In uber-cool Brooklyn, for example, scores of mom-and-pop-sized artisanal operations are flourishing to cater to an ever more discerning clientele. It's all a far cry from the sketchy, furtive meetups of yesteryear.

To sample this burgeoning culture, I'm spending the day cooking and delivering with Cali, who specializes in vegan organic edibles, delivered in an environmentally and socially conscious fashion. And as I quickly learn at Cali's kitchen in one of Brooklyn's more gentrified hoods, making "Calicakes" is no easy trick.

"As you know, coconut oil is a solid—anything over seventy-five degrees, warm it up," she says. "I infuse it with [weed] flower that comes from a really awesome source: organic outdoor. I take that flower, and I infuse it in coconut oil. I do it in a crockpot. I cook it low and slow for a few hours, and then I let it sit and infuse for a few hours. I put the flower and the oil and a little sunflower lecithin in the crockpot, then you have to strain that out. I use cheesecloth to strain it."

Advertisement

Once the oil is hot, the next step is heating up vegan marshmallows in a pot and mixing them with other crucial vegan ingredients, which will eventually all be mixed with puffed brown rice. Cali mixes sunflower lecithin, merengue, and mesquite into the marshmallows once they have melted, "You use lecithin in your oil because it helps the absorption of the THC once it's in your body," she says. "Also, the absorption of the THC while you are infusing it, which is why I put it in my infusions."

The lengthy process of making Calicakes involves other feats of both gastronomy and science, with different ingredients increasing the potency of the THC and balancing the flavor of the actual cake. I'll dispense with further complexities for fear of frying your brain or spilling Cali's secrets.

Plenty of trial and error apparently took place before she arrived at her formula, but Cali had a breakthrough when she decided to work with the weed flavor instead of hiding it. "For me, it started out with a desire to kind of mask the flavor of the oil, to at least make it tolerable.
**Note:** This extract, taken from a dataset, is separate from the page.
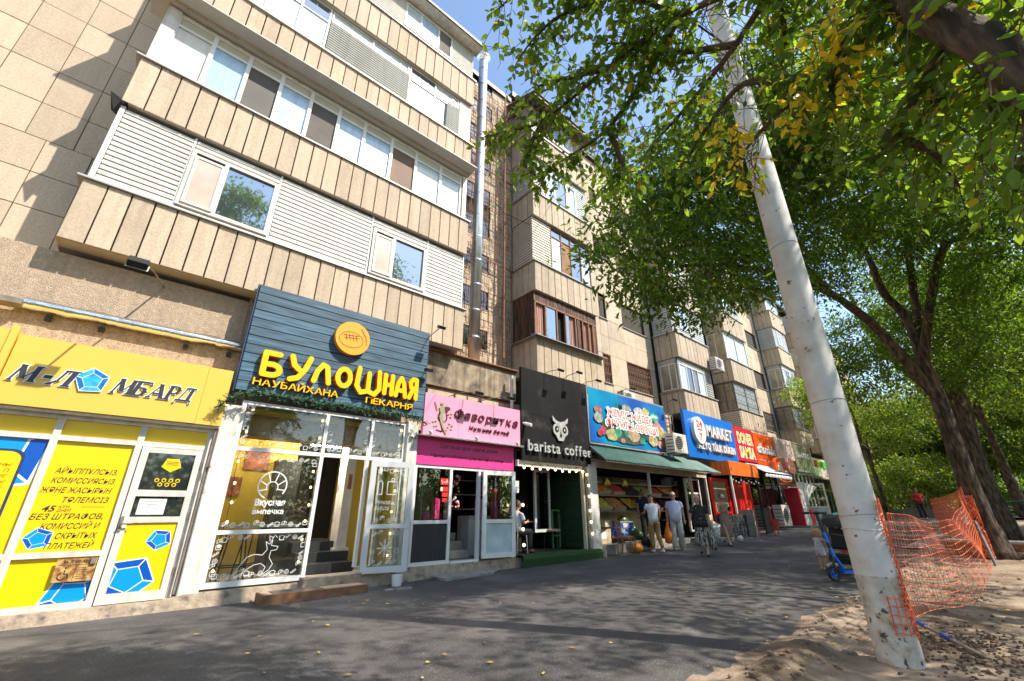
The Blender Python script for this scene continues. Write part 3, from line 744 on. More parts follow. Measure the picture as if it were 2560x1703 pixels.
# --- the roughcast shop annexe in front of the ground floor
b = B(); b.box(-14, 1.0, 8.93, 9.75, 4.22, 5.10); obj('parapet', b, M_rough, bld)
b = B(); b.box(-14, 4.95, 9.02, 9.5, 2.6, 4.2); b.box(1.0, 4.95, 8.95, 9.0, 4.2, 5.2); obj('annexe_wall', b, M_rough, bld)
b = B(); b.box(4.95, 7.95, 8.95, 9.7, 4.22, 5.08); obj('parapet', b, M_roughdark, bld)
b = B(); b.box(4.9, 8.1, 9.1, 9.6, 2.6, 4.2); obj('annexe_wall', b, M_wallslab, bld)
b = B(); b.box(4.9, 7.98, 8.90, 9.75, 5.09, 5.13); b.box(4.9, 7.98, 8.86, 8.9, 5.12, 5.15); obj('annexe_roof', b, M_brown, bld)
b = B()
for i in range(7):
    x = 5.0+i*.42+rng.uniform(0, .1); b.box(x, x+.38, 9.0, 9.06, 3.86, 4.12)
obj('loose_bricks', b, M_oldpanel, bld, kind='stuff')
b = B(); b.box(-14, 60, 12.8, 13.0, -.2, 3.9).box(-14, 60, 8.9, 13, 3.02, 3.06)
obj('ground_floor_back_wall', b, M_shade, bld)
b = B(); b.box(8.1, 60, 9.1, 9.2, 2.9, 4.2); obj('annexe_wall', b, M_wallslab, bld)
# stone plinth under the shops
b = B(); nn = 60; vs = []
for i in range(nn+1):
    x = -8+16*i/nn; o = .03*noise.noise(Vector((x*2.3, 0, 0)))+.012*noise.noise(Vector((x*9, 0, 0)))
    zt = .14 if x < .95 else (.19 if x < 4.6 else .27)
    vs += [(x, 8.44+o, -.08), (x, 8.5+o*.6, zt), (x, 8.9, zt)]
b.add(vs, [(i*3+j, i*3+3+j, i*3+4+j, i*3+1+j) for i in range(nn) for j in range(2)])
obj('plinth', b, M_plinth, bld)
# torn gutter sheet along the parapet
b = B(); vs = []; n = 44
for i in range(n+1):
    x = -1.78+2.86*i/n; q = .022*noise.noise(Vector((x*9, 0, 1)))+.03*noise.noise(Vector((x*2.7, 0, 4)))
    vs += [(x, 8.94, 4.23), (x, 8.88+q, 4.245+q), (x, 8.82+q, 4.18+q*.5), (x, 8.86-q, 4.11+q), (x, 8.93, 4.09+q)]
b.smooth = True; b.add(vs, [(i*5+j, i*5+5+j, i*5+6+j, i*5+1+j) for i in range(n) for j in range(4)])
tag(obj('gutter_sheet', b, M_metal), 'crumpled shiny metal flashing strip along the roughcast above the yellow sign', 'flashing')
b = B(); b.tube([(-9, 8.9, 4.12), (-1.75, 8.86, 4.14)], .07, 6, wob=.5); tag(obj('cable_bundle', b, M_rustgrey), 'dark sagging strip of old flashing left of the shiny one', 'flashing')
b = B()
for (x, z) in ((-1.5, 3.98), (-.9, 3.97), (.2, 3.95), (.85, 3.96)): b.box(x, x+.07, 8.96, 9.02, z, z+.08)
obj('anchor_block', b, M_darkmetal, bld, kind='stuff')
# ================================================================== SHOP A: yellow pawnshop
YS = 8.6
A = thing('pawnshop', 'yellow film-covered pawnshop front with white frames and blue gem pictures', 'shopfront', (-.9, 8.6, .14))
b = B().box(-6, -5.9, YS, YS+.1, .14, 2.5)
for x in (-3.6, -2.25, -.905, .0): b.box(x, x+.08, YS-.005, YS+.095, .14, 2.62)
b.box(.86, .93, YS-.004, YS+.09, .14, 2.62)
for z0, z1 in ((.14, .21), (.75, .82), (2.23, 2.30), (2.52, 2.62)):
    for xa, xb in ((-5.9, -3.6), (-3.52, -2.25), (-2.17, -.905), (-.825, 0)): b.box(xa, xb, YS, YS+.09, z0, z1)
b.box(.08, .86, YS, YS+.09, 2.23, 2.30).box(.08, .86, YS, YS+.09, 2.52, 2.62)
obj('frame', b, M_white2, A)
for xa, xb in ((-5.9, -3.6), (-3.52, -2.25), (-2.17, -.905), (-.825, 0)):
    for z0, z1 in ((.21, .75), (.82, 2.23), (2.30, 2.52)): obj('film_panel', B().box(xa, xb, YS+.04, YS+.05, z0, z1), M_yel, A)
obj('film_panel', B().box(.08, .86, YS+.04, YS+.05, 2.30, 2.52), M_yel, A)
def gem(par, cx, cz, r, y, rot=0, sq=.92, clipb=None, name='gem_picture', ms=None):
    ms = ms or (M_blue1, M_blue2, M_whiteprint)
    def pt(k, rr, oy=0): a = rot+math.pi/2+2*math.pi*k/5; return (cx+rr*math.cos(a), cz+rr*sq*math.sin(a))
    b = B()
    def poly(pts, m, yy):
        if clipb:
            x0, x1, z0, z1 = clipb; pts = clip(pts, x0, x1, z0, z1)
            if len(pts) < 3: return
        b.m(m); b.add([(x, yy, z) for x, z in pts], [tuple(range(len(pts)))])
    poly([pt(k, r*1.06) for k in range(5)], ms[2], y-.001)
    for k in range(5):
        o0, o1, i0, i1 = pt(k, r), pt(k+1, r), pt(k, r*.62), pt(k+1, r*.62)
        g = .05; c = ((o0[0]+o1[0]+i0[0]+i1[0])/4, (o0[1]+o1[1]+i0[1]+i1[1])/4)
        q = [(c[0]+(p[0]-c[0])*(1-g), c[1]+(p[1]-c[1])*(1-g*1.6)) for p in (o0, o1, i1, i0)]
        poly(q, ms[1] if k in (1, 3, 4) else ms[0], y-.0025)
    poly([pt(k, r*.58) for k in range(5)], ms[0], y-.0025)
    return obj(name, b, None, par)
def clip(pts, x0, x1, z0, z1):
    for ax, lim, sg in ((0, x0, 1), (0, x1, -1), (1, z0, 1), (1, z1, -1)):
        out = []
        for i in range(len(pts)):
            p, q = pts[i-1], pts[i]; a, c = (p[ax]-lim)*sg, (q[ax]-lim)*sg
            if (a >= 0) != (c >= 0): t = a/(a-c); out.append((p[0]+(q[0]-p[0])*t, p[1]+(q[1]-p[1])*t))
            if c >= 0: out.append(q)
        pts = out
        if len(pts) < 3: return []
    return pts
yf = YS+.038
gem(A, -.665, .985, .145, yf, .25); gem(A, -.17, .30, .29, yf, .6, clipb=(-.82, -.005, .215, .745))
gem(A, -1.42, 2.05, .62, yf, .2, clipb=(-2.16, -.91, .825, 2.225))
b = B(); tz = 1.875
M_pr = M_blackprint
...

My oil has gotten much much better, but at the beginning it was like, Oh my God, this tastes nasty—it literally tastes like brown sludge."

Now the much-improved Calicakes are ready to be cut into squares.

Cali shows me the packaging she uses for deliveries. "So the bags are one hundred percent biodegradable instead of just cellophane plastic," she explains. "They are probably about seven cents more than I would pay for a normal bag, but I really firmly believe that we vote with every single cent, every single dollar, so if I buy crappy cellophane bags, that's the karma that I am putting out into the world. It's important."

Advertisement

After throwing about 40 Calicakes into her backpack, we head out to make deliveries at destinations dotted along the L line. Needless to say, everything sells fast.

The area around NYU is particularly fertile ground for sales, and a handful of college-age Calicake enthusiasts meet us in the open on the streets around Union Square. Cali says she has a good sense of which streets have the most security cameras, and that she prefers hiding in plain sight to trying to stay out of view.

The kids we meet are clearly repeat customers, picky enough to order their edibles from all the way out in Brooklyn—even though Union Square itself has something of a reputation as a hangout spot for weed aficionados.

Cali prefers to avoid traveling too far for deliveries, but sometimes it's necessary. "It's easier for me when people stay stationary, and it's so much easier for me to coordinate if I know they are gonna be there," she says.

They're there, all right, and they seem well satisfied.

Cali says she could just throw together edibles that get people high and turn a profit, but takes pride in her style of cooking, her expensive ingredients, and her grateful customer base.

"My main goal is really to show people that healthy can be delicious," she declares. "And if you are going to consume such a wonderful healing herb, then why do you want to balance that with cakes and candy and Oreos and crap all the time? You can still get your fix and not jeopardize your health."

*Name has been changed to protect her identity.